I doubt this technology you speak of is created on hand pulped paper using pencils made from lead you've mined yourself, this freedom is possible to you by the tools of the organisations you oppose, and unless you stole your equipment you are also supporting those organisations by buying their equipment and using it to create your open source software.

Oh, and I'm not seeing a lot of software companies being destroyed by the anarchist competition.

You exercise your freedoms within the framework of a society built by law, you eat food you buy, you wear clothes made by someone you have never met and never will meet, your freedoms are limited, your freedoms are defined by these restrictions, your raves provide these office workers with the outlet they require to carry on their function in society, YOU ARE PART OF THE MATRIX heheheheh, sorry, felt the need to stop talking about it so seriously.

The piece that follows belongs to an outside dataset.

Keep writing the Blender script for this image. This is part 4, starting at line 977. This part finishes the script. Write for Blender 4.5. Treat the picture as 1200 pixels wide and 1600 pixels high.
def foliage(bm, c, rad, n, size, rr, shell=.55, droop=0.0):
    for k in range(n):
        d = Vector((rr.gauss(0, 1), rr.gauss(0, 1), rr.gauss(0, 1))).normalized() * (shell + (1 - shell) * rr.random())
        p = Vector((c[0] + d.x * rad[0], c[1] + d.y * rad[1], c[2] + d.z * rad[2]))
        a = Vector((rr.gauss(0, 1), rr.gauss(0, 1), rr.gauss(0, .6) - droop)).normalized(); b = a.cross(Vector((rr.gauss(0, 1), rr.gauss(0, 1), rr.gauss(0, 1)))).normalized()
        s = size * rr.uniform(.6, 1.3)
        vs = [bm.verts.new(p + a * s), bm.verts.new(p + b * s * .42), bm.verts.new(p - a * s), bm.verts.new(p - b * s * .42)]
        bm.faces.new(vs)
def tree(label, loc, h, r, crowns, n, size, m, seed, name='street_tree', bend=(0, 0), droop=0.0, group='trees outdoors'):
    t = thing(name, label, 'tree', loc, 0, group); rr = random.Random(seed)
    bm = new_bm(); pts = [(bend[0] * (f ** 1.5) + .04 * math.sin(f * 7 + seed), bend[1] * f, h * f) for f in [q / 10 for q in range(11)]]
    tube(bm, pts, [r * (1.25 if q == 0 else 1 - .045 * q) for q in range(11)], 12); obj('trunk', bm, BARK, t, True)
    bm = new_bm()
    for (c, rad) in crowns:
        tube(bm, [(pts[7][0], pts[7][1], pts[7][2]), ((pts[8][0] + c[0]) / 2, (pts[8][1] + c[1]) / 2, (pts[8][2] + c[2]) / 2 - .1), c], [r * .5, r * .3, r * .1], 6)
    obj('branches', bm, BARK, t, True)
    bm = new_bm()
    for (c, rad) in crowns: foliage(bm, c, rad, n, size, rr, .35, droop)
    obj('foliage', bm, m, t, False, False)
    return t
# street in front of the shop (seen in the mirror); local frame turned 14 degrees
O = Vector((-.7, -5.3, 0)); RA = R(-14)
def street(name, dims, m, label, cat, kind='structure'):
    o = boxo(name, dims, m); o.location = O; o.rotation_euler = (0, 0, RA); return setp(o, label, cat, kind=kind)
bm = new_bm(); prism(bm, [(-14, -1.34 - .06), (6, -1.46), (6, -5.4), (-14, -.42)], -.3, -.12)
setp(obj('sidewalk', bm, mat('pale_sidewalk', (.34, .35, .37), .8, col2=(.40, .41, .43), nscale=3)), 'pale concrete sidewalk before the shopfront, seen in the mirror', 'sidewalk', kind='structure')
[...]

Don't be oppressed man, take it all in and become it, the system is what there is, learn it's rules and make it your bitch.(reply to this comment

From Sir Rantalot
Thursday, January 22, 2004, 16:32

(
Agree/Disagree?)

Hey, I know what you're saying.

hey, i started writing a long reply of my great internal conflict of hating the way the world is and my semi-voluntary alienation from it VS telling yourself that it's a cop out and you realise the uselessness of going against the grain etc, but only got more confused trying to explain myself.

I see your point of view, it's what I try to tell myself every day. Eternally asking, " am i fucked in the head or is everyone else fucked", and finding continous proof to support the later, but knowing that viewpoint will get me nowhere.

I won't go any further or I'll start sounding like a psychotic with delusions of grandieur or like a cult candidate!

I guess the conclusion of " Trainspotting" would sum up my current state of affairs best, it's all useless anyways....(reply to this comment

From Sonderval
Thursday, January 22, 2004, 18:11

(Agree/Disagree?)

heh, the latter is true mate, everyone else is crazy, it's the only rational explanation for things like pop idol.

But it's not all worthless, just the world at large. ;-)

(reply to this comment

From Alf
Thursday, January 22, 2004, 10:27

(Agree/Disagree?)
I think human nature is naturally too social to practice any form of pure anarchy. However much we may dislike it I do not think it is truly possible to step out of society to the extent where one could apply practical anarchy.

The techno-anarchism sounds more like techno-utopianism anyway as its the technological fix supplied by orderly and benign robots that paradoxically allows the "anarchy" to function.

(reply to this comment
From Sonderval
Thursday, January 22, 2004, 10:57

(Agree/Disagree?)

Well put Alf, by definition Anarchy cannot have limits imposed upon it, by giving freedom within limits you are not giving absolute freedom, which is the essence of Anarchy.

Anything else is just amending the law and swapping one form of authority for another.